Return, exactly as written, every line from the first line of the data below through the line that contains "SC.camera = co".
******************************
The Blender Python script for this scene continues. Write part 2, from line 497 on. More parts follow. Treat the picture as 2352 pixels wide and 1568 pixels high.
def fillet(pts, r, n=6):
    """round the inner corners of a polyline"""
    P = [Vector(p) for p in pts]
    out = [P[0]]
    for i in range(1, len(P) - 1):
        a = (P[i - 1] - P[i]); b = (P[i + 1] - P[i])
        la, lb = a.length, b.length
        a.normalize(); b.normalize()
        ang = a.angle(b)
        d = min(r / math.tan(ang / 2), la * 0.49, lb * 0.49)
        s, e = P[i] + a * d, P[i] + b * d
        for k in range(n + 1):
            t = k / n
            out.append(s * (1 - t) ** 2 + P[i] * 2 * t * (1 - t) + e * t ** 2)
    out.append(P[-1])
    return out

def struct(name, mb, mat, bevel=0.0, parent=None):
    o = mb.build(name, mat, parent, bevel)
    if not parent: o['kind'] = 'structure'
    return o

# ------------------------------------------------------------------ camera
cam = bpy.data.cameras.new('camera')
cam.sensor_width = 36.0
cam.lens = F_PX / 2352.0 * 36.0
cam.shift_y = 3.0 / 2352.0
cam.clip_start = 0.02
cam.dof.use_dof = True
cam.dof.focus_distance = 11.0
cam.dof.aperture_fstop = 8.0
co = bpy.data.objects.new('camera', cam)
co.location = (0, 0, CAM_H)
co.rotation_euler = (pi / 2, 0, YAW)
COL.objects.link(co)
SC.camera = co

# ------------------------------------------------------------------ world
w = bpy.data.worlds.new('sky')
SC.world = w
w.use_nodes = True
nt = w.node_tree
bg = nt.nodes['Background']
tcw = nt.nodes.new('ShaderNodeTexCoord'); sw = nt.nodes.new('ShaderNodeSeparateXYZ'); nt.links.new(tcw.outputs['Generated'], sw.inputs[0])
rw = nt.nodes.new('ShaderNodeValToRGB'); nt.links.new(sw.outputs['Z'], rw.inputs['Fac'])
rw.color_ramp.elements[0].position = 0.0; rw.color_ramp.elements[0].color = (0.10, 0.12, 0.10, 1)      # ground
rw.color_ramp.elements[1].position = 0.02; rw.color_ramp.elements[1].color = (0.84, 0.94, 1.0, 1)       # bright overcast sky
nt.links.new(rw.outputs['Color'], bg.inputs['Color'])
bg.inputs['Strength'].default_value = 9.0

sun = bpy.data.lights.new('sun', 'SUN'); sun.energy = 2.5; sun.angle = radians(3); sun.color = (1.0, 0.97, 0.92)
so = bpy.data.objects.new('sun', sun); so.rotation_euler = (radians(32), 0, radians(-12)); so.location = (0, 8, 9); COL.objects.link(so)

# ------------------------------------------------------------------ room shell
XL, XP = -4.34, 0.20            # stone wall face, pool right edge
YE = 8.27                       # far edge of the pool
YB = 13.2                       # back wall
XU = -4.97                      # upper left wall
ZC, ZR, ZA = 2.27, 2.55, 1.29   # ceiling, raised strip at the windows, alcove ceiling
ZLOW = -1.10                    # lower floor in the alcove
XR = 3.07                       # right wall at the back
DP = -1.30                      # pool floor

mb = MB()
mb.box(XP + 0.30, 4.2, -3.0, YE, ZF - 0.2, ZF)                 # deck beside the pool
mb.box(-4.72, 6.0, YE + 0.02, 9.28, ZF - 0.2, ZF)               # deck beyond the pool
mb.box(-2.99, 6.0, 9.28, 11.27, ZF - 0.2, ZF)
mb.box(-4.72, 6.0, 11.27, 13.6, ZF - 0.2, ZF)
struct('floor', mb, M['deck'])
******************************
- **Task result**:
The Blender Python script for this scene continues. Write part 2, from line 497 on. More parts follow. Treat the picture as 2352 pixels wide and 1568 pixels high.
def fillet(pts, r, n=6):
    """round the inner corners of a polyline"""
    P = [Vector(p) for p in pts]
    out = [P[0]]
    for i in range(1, len(P) - 1):
        a = (P[i - 1] - P[i]); b = (P[i + 1] - P[i])
        la, lb = a.length, b.length
        a.normalize(); b.normalize()
        ang = a.angle(b)
        d = min(r / math.tan(ang / 2), la * 0.49, lb * 0.49)
        s, e = P[i] + a * d, P[i] + b * d
        for k in range(n + 1):
            t = k / n
            out.append(s * (1 - t) ** 2 + P[i] * 2 * t * (1 - t) + e * t ** 2)
    out.append(P[-1])
    return out

def struct(name, mb, mat, bevel=0.0, parent=None):
    o = mb.build(name, mat, parent, bevel)
    if not parent: o['kind'] = 'structure'
    return o

# ------------------------------------------------------------------ camera
cam = bpy.data.cameras.new('camera')
cam.sensor_width = 36.0
cam.lens = F_PX / 2352.0 * 36.0
cam.shift_y = 3.0 / 2352.0
cam.clip_start = 0.02
cam.dof.use_dof = True
cam.dof.focus_distance = 11.0
cam.dof.aperture_fstop = 8.0
co = bpy.data.objects.new('camera', cam)
co.location = (0, 0, CAM_H)
co.rotation_euler = (pi / 2, 0, YAW)
COL.objects.link(co)
SC.camera = co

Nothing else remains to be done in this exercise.